Cooperative Electric Alignment of Colloidal Graphene Oxide Particles with Liquid Crystalline Niobate Nanosheets

Binary colloids of two morphologically different particle species cause phase separation containing liquid crystalline phases. Although electric alignment of colloidal nanosheets has been investigated for colloidal systems consisting of single nanosheet species, that of binary nanosheet colloids has scarcely been examined. We report herein the electric alignment of aqueous binary colloids composed of niobate (NB) nanosheets from K4Nb6O17 and commercially available graphene oxide (GO) platelets. The NB-GO binary colloids show multiphase coexistence involving liquid crystalline phases induced by the NB nanosheets, whereas the employed GO particles do not contribute to the liquid crystallinity.

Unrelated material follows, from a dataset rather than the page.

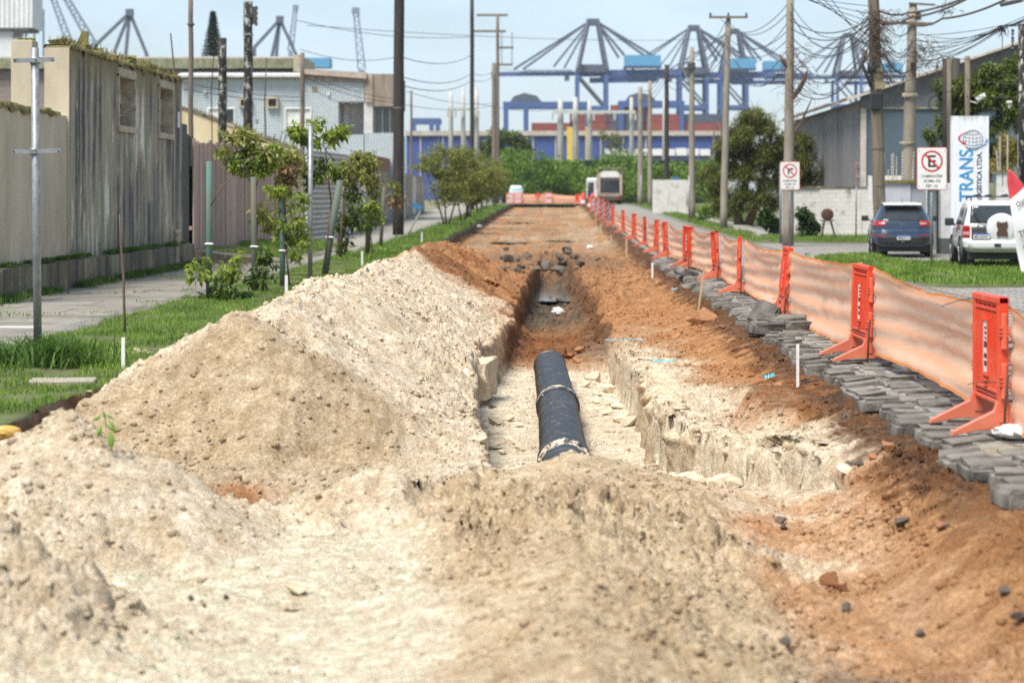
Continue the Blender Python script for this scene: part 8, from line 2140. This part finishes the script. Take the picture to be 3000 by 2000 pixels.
for py in (30, 75): MB().beam((wx(98, 320) - wx(112, 320), 0, wz(py, 320)), (wx(129, 320) - wx(112, 320), 0, wz(py, 320)), .2).build('beam', M_JIB, fr)
# layered conifer
nf = thing('norfolk_pine', 'dark layered conifer rising behind the mossy parapet', 'tree', (wx(624, 240), 240, 0)); zt = wz(36, 240)
MB().tube([(0, 0, 0), (0, 0, zt)], [.3, .04], 8).build('trunk', M_BARK, nf, True)
bl = []
for i in range(20):
    z = zt - .25 - i * .37; r = .10 + i * .085
    for kk in range(11):
        a = kk * 2 * PI / 11 + i * .4
        for q in (.3, .6, .95): bl.append(((r * q * math.cos(a), r * q * math.sin(a), z + .10 * q), (.14, .14, .08), 14))
leaf_obj('crown', bl, .30, .09, leaf_mat('conifer', (.016, .032, .022), (.055, .09, .055), .6, .1), nf, droop=-.5, seed=90, shell=.2)
# small far tree silhouette over the warehouse roof
ag = thing('far_tree', 'small flat topped conifer far behind the warehouse roof', 'tree', (wx(2610, 300), 300, 0)); MB().tube([(0, 0, 0), (0, 0, wz(185, 300))], [.2, .12], 6).build('trunk', M_BARK, ag)
leaf_obj('crown', [((0, 0, wz(184 + 6 * i, 300)), (.5 + .12 * i, .5, .10), 60) for i in range(3)], .3, .1, MATS['conifer'], ag, seed=91)
hl = MB(); hl.prism([(-1500, 0), (-900, 130), (-500, 120), (-350, 60), (-320, 0)], 3800, 3900); struct(hl.build('hills', mat('far_hill', (.10, .16, .22), None, .01, 1.0)), 'low blue hills on the left horizon') if False else None
# ------------------------------------------------------------------ thin sea haze
hz_t = NT('sea_haze'); hz_t.n.remove(hz_t.b)
pv = hz_t.new('ShaderNodeVolumePrincipled'); pv.inputs['Color'].default_value = (.86, .92, 1.0, 1); pv.inputs['Density'].default_value = .00014; pv.inputs['Anisotropy'].default_value = .3
hz_t.l.new(pv.outputs['Volume'], hz_t.out.inputs['Volume'])
hb = MB().bx(-1560, 1560, -90, 2960, -4, 115).build('haze', hz_t.m); hb['kind'] = 'stuff'; hb['label'] = 'thin pale sea haze over the port and street'; hb['category'] = 'haze'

The NB nanosheets in the binary colloids are electrically aligned in parallel to an AC voltage (1 kV cm(-1)1 peak to peak, 50 kHz) applied to the sample. When the concentration of GO in the binary colloids is low enough, the GO particles are also electrically aligned although they hardly respond to electric field in the absence of NB nanosheets. Combined optical microscopy of bright-field, polarized, and fluorescence observations demonstrates that isolated GO particles are dragged by the aligning motion of the NB nanosheets forming liquid crystalline domains. The results indicate that collective motions of colloidal nanosheets can induce participation of isolated particles.